▶ _PROBLEM STATEMENT_
Repeat every line, exactly, from the very first through the one where "from mathutils import Vector, Matrix" appears. Add nothing else.

▶ _MATERIAL_
____________

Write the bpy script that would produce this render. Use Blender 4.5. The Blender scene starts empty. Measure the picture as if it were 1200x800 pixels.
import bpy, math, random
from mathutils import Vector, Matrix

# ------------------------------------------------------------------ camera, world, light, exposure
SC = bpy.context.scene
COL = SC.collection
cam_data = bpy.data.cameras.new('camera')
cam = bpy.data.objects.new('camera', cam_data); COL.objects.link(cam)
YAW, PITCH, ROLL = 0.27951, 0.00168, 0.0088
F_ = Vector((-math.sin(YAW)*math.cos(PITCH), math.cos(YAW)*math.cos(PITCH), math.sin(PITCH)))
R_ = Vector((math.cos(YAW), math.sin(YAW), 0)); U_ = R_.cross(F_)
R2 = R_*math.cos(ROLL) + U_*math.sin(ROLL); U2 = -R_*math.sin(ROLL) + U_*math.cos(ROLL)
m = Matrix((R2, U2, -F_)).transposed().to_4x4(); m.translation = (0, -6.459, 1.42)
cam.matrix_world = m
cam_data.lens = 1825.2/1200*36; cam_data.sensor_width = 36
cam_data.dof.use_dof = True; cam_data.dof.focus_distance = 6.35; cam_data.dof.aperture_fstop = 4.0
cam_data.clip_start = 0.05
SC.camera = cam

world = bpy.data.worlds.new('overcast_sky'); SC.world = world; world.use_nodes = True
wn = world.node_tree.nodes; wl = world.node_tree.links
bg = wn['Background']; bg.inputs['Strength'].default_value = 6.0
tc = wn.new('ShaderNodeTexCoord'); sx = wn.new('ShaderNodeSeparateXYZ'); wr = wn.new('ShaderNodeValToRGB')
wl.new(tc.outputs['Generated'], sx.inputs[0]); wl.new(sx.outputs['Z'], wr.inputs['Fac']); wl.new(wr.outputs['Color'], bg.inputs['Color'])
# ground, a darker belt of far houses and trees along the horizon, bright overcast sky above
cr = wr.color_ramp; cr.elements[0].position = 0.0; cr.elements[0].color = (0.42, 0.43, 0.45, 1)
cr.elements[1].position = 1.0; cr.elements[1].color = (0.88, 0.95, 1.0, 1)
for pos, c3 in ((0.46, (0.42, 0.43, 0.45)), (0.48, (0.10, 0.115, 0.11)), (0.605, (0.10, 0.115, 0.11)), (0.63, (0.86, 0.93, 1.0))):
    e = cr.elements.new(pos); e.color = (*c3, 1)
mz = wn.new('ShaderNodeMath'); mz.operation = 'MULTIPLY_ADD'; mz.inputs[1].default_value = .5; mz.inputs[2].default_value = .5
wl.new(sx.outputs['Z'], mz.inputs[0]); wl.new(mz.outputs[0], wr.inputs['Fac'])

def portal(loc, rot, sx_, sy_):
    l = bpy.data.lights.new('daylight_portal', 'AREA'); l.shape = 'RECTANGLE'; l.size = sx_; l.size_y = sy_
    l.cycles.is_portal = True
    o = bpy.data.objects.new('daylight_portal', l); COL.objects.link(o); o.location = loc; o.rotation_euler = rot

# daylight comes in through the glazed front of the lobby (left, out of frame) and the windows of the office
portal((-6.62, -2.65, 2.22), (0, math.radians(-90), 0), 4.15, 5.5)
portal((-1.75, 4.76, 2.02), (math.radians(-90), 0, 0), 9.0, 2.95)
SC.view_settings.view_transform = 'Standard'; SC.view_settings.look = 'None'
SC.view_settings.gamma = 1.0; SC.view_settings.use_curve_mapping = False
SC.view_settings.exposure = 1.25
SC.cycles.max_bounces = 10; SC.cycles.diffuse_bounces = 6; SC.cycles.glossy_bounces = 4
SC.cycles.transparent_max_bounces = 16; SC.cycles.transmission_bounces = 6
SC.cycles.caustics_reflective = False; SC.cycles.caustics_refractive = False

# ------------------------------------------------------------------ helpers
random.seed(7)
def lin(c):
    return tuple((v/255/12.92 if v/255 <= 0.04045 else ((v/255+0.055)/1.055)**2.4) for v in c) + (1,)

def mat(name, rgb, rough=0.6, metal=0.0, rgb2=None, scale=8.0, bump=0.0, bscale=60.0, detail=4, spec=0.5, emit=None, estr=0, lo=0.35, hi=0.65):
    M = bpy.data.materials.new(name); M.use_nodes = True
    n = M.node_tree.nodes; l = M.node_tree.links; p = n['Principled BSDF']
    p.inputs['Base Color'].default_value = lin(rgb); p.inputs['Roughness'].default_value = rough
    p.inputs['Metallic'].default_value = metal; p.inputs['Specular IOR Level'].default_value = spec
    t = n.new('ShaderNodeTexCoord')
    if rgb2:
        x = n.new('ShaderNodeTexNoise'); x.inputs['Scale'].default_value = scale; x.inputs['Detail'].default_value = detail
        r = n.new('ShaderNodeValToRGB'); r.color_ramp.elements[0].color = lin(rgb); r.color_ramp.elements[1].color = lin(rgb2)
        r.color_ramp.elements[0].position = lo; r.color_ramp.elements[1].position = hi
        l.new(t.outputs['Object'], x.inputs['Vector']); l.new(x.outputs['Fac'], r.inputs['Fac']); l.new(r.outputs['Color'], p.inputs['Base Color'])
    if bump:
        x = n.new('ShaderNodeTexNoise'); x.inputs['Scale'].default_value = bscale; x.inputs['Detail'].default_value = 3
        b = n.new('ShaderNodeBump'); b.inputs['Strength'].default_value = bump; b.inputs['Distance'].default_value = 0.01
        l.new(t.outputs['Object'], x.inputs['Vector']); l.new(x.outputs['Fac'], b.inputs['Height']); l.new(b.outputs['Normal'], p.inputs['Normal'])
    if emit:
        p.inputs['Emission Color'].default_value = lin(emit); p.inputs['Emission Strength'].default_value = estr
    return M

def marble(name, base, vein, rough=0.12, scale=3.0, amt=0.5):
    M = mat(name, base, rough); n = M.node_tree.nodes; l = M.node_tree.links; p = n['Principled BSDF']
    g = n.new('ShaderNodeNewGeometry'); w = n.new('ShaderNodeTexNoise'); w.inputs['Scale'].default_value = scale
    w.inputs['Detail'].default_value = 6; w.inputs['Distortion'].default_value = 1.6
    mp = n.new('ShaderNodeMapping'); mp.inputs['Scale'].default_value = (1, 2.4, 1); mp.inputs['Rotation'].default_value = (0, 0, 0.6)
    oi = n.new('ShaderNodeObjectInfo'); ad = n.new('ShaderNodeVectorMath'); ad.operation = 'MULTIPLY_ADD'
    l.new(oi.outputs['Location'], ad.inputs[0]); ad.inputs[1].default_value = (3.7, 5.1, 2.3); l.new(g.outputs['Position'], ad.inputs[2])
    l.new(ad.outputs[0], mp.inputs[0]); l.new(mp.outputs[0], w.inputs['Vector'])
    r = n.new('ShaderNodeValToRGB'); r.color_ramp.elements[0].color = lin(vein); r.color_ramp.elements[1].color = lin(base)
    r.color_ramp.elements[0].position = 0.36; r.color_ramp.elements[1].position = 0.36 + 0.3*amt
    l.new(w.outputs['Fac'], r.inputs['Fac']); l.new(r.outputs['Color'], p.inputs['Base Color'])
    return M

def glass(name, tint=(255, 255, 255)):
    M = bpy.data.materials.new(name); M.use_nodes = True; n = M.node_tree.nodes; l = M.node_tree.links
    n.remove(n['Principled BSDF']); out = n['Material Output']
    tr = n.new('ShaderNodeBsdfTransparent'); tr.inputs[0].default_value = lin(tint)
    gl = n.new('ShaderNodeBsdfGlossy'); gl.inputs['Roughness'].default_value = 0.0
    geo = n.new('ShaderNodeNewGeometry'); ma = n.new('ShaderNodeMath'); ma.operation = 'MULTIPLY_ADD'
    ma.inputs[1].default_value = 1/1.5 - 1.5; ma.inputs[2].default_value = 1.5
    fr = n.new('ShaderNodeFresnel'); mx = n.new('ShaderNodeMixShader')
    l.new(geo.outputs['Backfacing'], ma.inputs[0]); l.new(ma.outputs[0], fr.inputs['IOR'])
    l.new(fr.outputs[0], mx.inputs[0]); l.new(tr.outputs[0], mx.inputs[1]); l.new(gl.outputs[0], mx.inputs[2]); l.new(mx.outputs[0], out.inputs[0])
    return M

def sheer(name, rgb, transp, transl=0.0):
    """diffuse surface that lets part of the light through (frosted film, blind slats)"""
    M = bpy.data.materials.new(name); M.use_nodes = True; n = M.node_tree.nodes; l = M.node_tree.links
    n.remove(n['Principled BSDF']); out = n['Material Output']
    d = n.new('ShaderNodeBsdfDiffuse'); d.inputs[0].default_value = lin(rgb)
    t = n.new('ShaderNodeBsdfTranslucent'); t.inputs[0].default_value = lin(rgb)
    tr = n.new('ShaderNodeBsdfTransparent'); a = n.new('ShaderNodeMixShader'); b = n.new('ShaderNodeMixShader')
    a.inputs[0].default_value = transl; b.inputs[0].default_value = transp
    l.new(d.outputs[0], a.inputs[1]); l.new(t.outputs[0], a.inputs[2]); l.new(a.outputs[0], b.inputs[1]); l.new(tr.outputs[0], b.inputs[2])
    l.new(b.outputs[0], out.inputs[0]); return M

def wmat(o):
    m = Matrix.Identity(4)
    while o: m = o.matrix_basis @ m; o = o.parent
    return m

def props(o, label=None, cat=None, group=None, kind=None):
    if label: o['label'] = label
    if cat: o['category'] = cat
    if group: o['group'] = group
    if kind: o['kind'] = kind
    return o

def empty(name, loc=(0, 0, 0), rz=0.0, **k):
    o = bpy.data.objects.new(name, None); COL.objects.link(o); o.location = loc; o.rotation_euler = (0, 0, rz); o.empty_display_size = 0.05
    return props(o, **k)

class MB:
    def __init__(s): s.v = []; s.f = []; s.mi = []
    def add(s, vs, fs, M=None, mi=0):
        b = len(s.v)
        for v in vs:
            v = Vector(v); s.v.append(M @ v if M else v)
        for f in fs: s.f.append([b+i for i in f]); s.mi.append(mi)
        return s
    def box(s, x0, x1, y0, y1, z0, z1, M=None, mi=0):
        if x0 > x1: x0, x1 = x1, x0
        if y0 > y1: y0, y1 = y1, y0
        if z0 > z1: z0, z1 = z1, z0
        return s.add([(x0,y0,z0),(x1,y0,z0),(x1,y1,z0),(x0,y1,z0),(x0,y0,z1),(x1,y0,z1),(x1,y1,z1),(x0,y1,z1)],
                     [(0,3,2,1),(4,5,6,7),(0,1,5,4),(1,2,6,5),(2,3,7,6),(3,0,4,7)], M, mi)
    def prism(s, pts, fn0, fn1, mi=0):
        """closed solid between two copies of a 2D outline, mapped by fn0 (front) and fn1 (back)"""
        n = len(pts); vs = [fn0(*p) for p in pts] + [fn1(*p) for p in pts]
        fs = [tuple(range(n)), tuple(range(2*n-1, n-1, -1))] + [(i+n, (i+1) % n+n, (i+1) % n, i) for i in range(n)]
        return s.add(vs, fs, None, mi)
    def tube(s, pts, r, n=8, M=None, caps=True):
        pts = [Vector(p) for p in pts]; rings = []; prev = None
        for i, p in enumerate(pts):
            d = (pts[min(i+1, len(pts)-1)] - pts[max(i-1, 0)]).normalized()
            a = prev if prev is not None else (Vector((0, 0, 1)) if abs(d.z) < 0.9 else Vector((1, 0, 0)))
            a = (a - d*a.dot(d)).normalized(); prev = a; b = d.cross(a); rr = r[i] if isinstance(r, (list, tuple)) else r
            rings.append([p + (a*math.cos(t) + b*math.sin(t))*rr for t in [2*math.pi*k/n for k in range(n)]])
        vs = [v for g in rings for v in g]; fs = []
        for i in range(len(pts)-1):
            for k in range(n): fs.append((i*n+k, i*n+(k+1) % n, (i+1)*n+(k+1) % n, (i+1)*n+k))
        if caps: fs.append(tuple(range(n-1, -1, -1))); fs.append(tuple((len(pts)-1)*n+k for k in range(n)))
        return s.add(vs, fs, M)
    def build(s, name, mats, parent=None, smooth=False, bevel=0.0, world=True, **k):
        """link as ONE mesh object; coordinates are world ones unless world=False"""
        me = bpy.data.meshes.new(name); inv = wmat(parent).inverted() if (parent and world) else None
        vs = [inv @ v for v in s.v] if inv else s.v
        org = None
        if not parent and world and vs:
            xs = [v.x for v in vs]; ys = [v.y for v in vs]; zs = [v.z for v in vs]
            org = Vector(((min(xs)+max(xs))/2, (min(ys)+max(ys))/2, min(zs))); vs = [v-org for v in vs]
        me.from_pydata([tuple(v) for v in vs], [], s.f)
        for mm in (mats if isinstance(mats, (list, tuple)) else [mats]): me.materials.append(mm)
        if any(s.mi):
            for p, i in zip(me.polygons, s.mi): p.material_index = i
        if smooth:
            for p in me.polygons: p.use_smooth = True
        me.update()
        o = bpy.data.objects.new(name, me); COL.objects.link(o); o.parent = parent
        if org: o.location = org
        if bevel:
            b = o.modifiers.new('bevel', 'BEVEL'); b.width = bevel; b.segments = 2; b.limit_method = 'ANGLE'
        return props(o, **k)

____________

▶ _OUTPUT_
Write the bpy script that would produce this render. Use Blender 4.5. The Blender scene starts empty. Measure the picture as if it were 1200x800 pixels.
import bpy, math, random
from mathutils import Vector, Matrix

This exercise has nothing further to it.